Rows from a dataset
-- BEGIN --
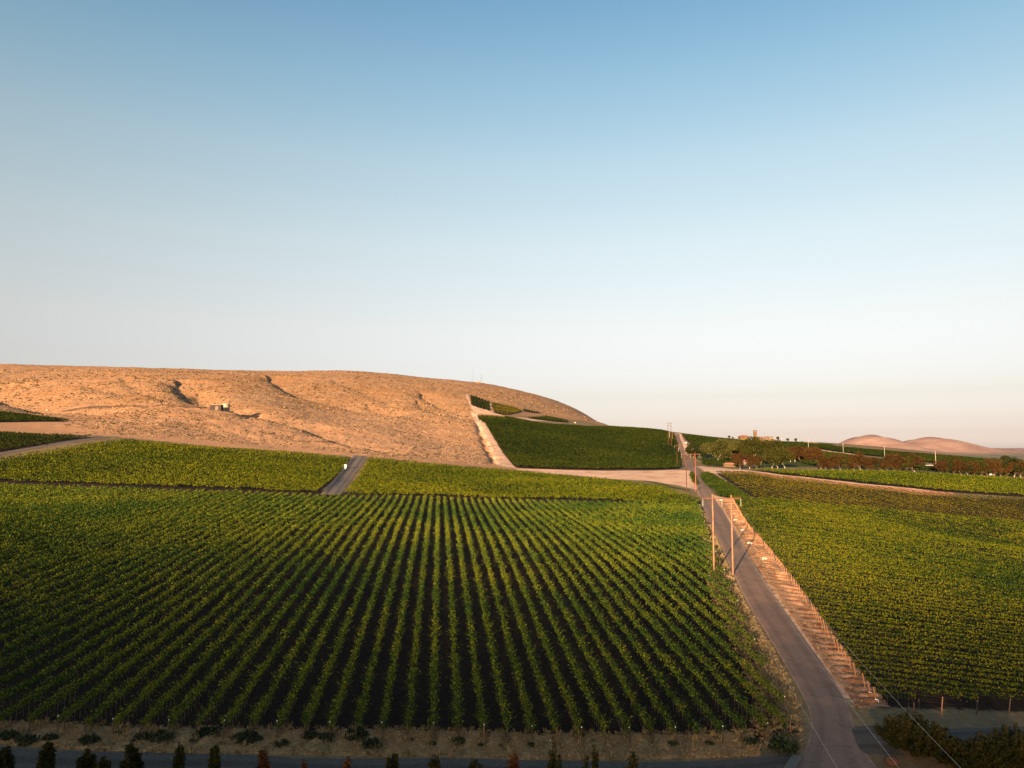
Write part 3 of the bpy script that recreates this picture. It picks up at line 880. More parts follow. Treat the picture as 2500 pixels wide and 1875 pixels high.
def vine_block(name, poly, dirv, label, mat, dens, leaf, height, spread, seed, sp=W, shoots=True, step=1, trunks=False):
    """a distant vineyard whose rows cannot be told apart: one mass"""
    rs = np.random.default_rng(seed)
    V = []
    for p0, p1 in clip_rows(poly, dirv, sp):
        v = row_leaves(p0, p1, rs, dens, leaf, height, spread, shoots)
        if v is not None: V.append(v)
    if not V: return
    o = link(bpy.data.objects.new(name, leaf_mesh(name, np.concatenate(V), mat)))
    return tag(o, label, 'vineyard', None, 'stuff')
vine_block('vineyard_block', FB1, RB, 'yellow green vineyard block left of the farm track with the toilet cabin', M['vine_b'], 5.0, 0.12, 1.9, 0.75, 31)
vine_block('vineyard_block', FB2, RB, 'bright yellow green vineyard block right of the farm track below the tan hill', M['vine_b'], 5.0, 0.12, 1.9, 0.75, 32)
vine_block('vineyard_block', FB0, RB, 'dark green vineyard block beyond the rutted track at the left edge', M['vine_c'], 4.5, 0.12, 1.9, 0.75, 33)
vine_block('vineyard_block', FS, RB, 'small dark vineyard wedge highest at the left edge, under the hill', M['vine_c'], 4.5, 0.12, 1.9, 0.6, 34, W, False)
vine_block('vineyard_block', FC, RB, 'wide dark green vineyard slope with the white pink verge below it, left of the far road', M['vine_c'], 3.6, 0.14, 1.9, 0.8, 35, W, False)
vine_block('vineyard_block', FF, RB, 'golden green vineyard strip in front of the long tree line', M['vine_b'], 4.5, 0.12, 1.9, 0.75, 36)
vine_block('vineyard_block', FG, RA, 'dark green vineyard behind the trees, right of the far road', M['vine_c'], 3.6, 0.14, 1.9, 0.8, 37, W, False)
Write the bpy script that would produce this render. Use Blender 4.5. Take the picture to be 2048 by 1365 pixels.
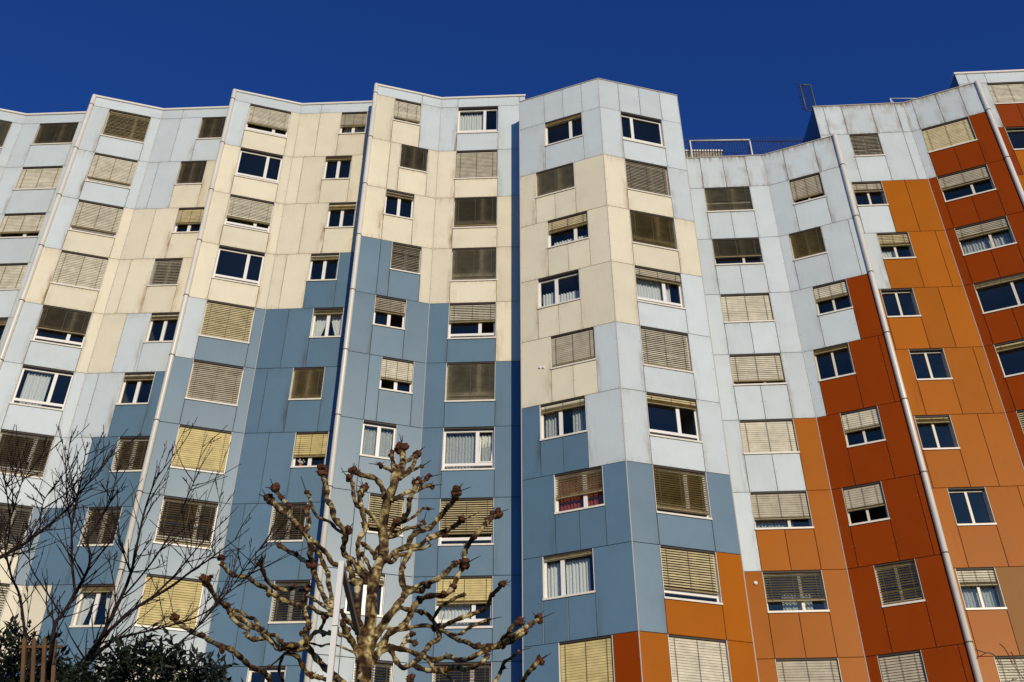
-- END --
Exercise task
Give the entries again word for word, but skip the pictures.

Answer for this exercise
Write part 3 of the bpy script that recreates this picture. It picks up at line 880. More parts follow. Treat the picture as 2500 pixels wide and 1875 pixels high.
def vine_block(name, poly, dirv, label, mat, dens, leaf, height, spread, seed, sp=W, shoots=True, step=1, trunks=False):
    """a distant vineyard whose rows cannot be told apart: one mass"""
    rs = np.random.default_rng(seed)
    V = []
    for p0, p1 in clip_rows(poly, dirv, sp):
        v = row_leaves(p0, p1, rs, dens, leaf, height, spread, shoots)
        if v is not None: V.append(v)
    if not V: return
    o = link(bpy.data.objects.new(name, leaf_mesh(name, np.concatenate(V), mat)))
    return tag(o, label, 'vineyard', None, 'stuff')
vine_block('vineyard_block', FB1, RB, 'yellow green vineyard block left of the farm track with the toilet cabin', M['vine_b'], 5.0, 0.12, 1.9, 0.75, 31)
vine_block('vineyard_block', FB2, RB, 'bright yellow green vineyard block right of the farm track below the tan hill', M['vine_b'], 5.0, 0.12, 1.9, 0.75, 32)
vine_block('vineyard_block', FB0, RB, 'dark green vineyard block beyond the rutted track at the left edge', M['vine_c'], 4.5, 0.12, 1.9, 0.75, 33)
vine_block('vineyard_block', FS, RB, 'small dark vineyard wedge highest at the left edge, under the hill', M['vine_c'], 4.5, 0.12, 1.9, 0.6, 34, W, False)
vine_block('vineyard_block', FC, RB, 'wide dark green vineyard slope with the white pink verge below it, left of the far road', M['vine_c'], 3.6, 0.14, 1.9, 0.8, 35, W, False)
vine_block('vineyard_block', FF, RB, 'golden green vineyard strip in front of the long tree line', M['vine_b'], 4.5, 0.12, 1.9, 0.75, 36)
vine_block('vineyard_block', FG, RA, 'dark green vineyard behind the trees, right of the far road', M['vine_c'], 3.6, 0.14, 1.9, 0.8, 37, W, False)
Write the bpy script that would produce this render. Use Blender 4.5. Take the picture to be 2048 by 1365 pixels.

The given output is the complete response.